Psychometrics is the hub for MBTI in Canada. In the September newsletter Psychometrics Direct, Shawn Bakker writes an article on applying the MBTI functions of Sensing, Intuition, Thinking, and Feeling as a guided process for making career decisions. This sequence allows you to:

  • Focus on the facts
  • Identify the possibilities
  • Identify the consequences
  • Identify what is most important

Type theory indicates that each one of us uses all four functions in a sequence that is particular to our type. For my ENFP type for example, the dominant function is Intuition. The second function that comes into play is Feeling. This makes sense to me as I can see that I very quickly can see future possibilities and then I make a value judgment. These two processes close a loop in the decision making process – BINGO – I have decided. It takes compelling new data and thoughtful analysis to open that loop.

The interpretive report from CPP, the publishers of the MBTI, gives you details for your own sequence of preferences. You can see a sample report here.
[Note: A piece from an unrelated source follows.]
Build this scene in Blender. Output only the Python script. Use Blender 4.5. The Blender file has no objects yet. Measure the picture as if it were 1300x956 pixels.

For those times when you need to have a solid process to explore an issue the same process that Shawn suggests can be applied to other decisions beyond career choices. You may find it extremely helpful when a group of divergent styles and point of view needs to make an informed decision. The secret is in the sequence.

Start with Sensing in order to gather all of the data. Gather facts based on what your five senses can tell you about the present moment. Observe all of the details in a systematic fashion scanning the whole environment in all directions. While gathering data avoid making any conjectures about what they might mean.

In step two, use Intuition to see patterns, how things interconnect and what might be possible. Ask if the theories that you have put forth fit the data that you collected? A helpful question to ask is “What might this be?” What else?” You will want to cover all of the possibilities… expanding without zeroing in on any one assumption for the moment.

It is during step three, using the Thinking function, will help to try out different scenarios and test them with rational cause and effect analysis. Consider the consequences and full cost of each possibility that you brought forth in Step two. It is not yet time to allow your loyalties or habits to influence the process. That happens in the final step.

Step four brings in the Feeling function and involves seeing things from the perspective of everyone involved and how the end result will affect the whole. The values involved are the final measure by which we make a good decision. Which solution will work the best for all stakeholders?

Category: Decision making
  • Share/Bookmark

2 Responses to “Get the Facts First”

Laura December 11, 2008

Hi Sandy,
The order is different, but this reminds me of the Focused Conversation method that ICA teaches. Their facilitation model for conversations follows ORID: Objective data first, then Reflective (reactions, feelings, what it reminds you of), then Interpretive (analysing, drawing out trends, hypothesizing), then Decisional. I wonder if their model seems to work so well because it walks through all the “types”, similar to what you outline above.
(I posted in more detail about ORID at http://auditorylearner.wordpress.com/2008/05/17/facilitation-training-focused-conversation/).

Sandy McMullen December 11, 2008

Hi Laura
Great observation – Your response also triggered a thought about why Action- Learning groups are so successful. The process takes people through a similar process so that they can discover their best thinking.